OK, so on the one hand, not spending $40 for a tank of gas is a good thing. And I'm not all that fond of that six hour round trip drive. But there are those compensating factors of going to the Big City. I was going to stay overnight with my friend J who's got her own "stuff" goin' on right now, and that would have been nice. And I was having coffee after the meeting with another friend whom I don't get to see in the flesh often enough. And there is the matter of having taken the day off at the day job. It's too short on turn around time to schedule clients and reschedule my group to make it a productive day, so there is no point in going to work tomorrow. So I'll take the day off anyway. Which is not a bad thing, I can always find things to do. But I am not exactly rolling in vacation days, so I'm thinking if/when this COM meeting does get rescheduled I'm not likely to be able to attend, which is not such a good thing. And there is that matter of the "unscheduled time" which scares me a little right now. The idle mind you know....the empty place does not tend to be a good thing. But it is what it is, and I want to be mindful and intentional about focus. Remembering gratitude, thinking about all the gifts that truly are present in this time of change and transition. not focusing on the negative (perhaps as others would have me do ?) but on the good things that are coming my way, on the possibilities that are opening up that I don't even know about yet. There is a plan, there is a bigger picture. Once again my eye is captured by the little blue plaque that C gave me for ordination that hangs on my bulletin board at work with the Jeremiah quote that was the theme for my service (and that has been my constant life preserver in all kinds of stormy seas) "For I know the plans I have for you declares the Lord, plans to prosper you and not to harm you, plans to give you a hope and a future." Amen to that!

8 comments:

Anonymous said...

Amen indeed - I hope you have a good day of rest and refreshment.

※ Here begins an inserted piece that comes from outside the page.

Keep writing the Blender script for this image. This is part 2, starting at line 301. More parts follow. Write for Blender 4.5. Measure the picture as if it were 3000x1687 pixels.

Ruth Hull Chatlien said...

I love that verse from Jeremiah, and it has proven to be so true for me.

I hope you find wonderful things to occupy your mind today, things that you love but rarely get enough time for. May the day recharge you in ways you don't expect.

Kathryn said...

How frustrating to lose a day's leave without something planned for it - but do try to factor in something that you'll enjoy, something that will be kind to you...It would be a really REALLY bad idea to sit at home, as I'm sure you're all too well aware.
Take care xx

mid-life rookie said...

Lots of advice you don't need comes to mind. Have a great day off! Praying still.

Katherine E. said...

Love to you, Kate.

And a heart hug...

zorra said...

There are no accidents...Sleep in tomorrow, and get some good rest doing things that you deeply enjoy.

Terri said...

Oh...I so understand the need to stay busy...I hope you find just the right way to spend the day...whatever that means...(for me it usually means cleaning toliets and closets and under the kitchen sink and the top shelves of all my cabinets...until I am worn out and too tired to think...but, that's me).... :-)

Ivy said...

I love that passage from Jeremiah. It is so encouraging when we are overwhelmed. Peace.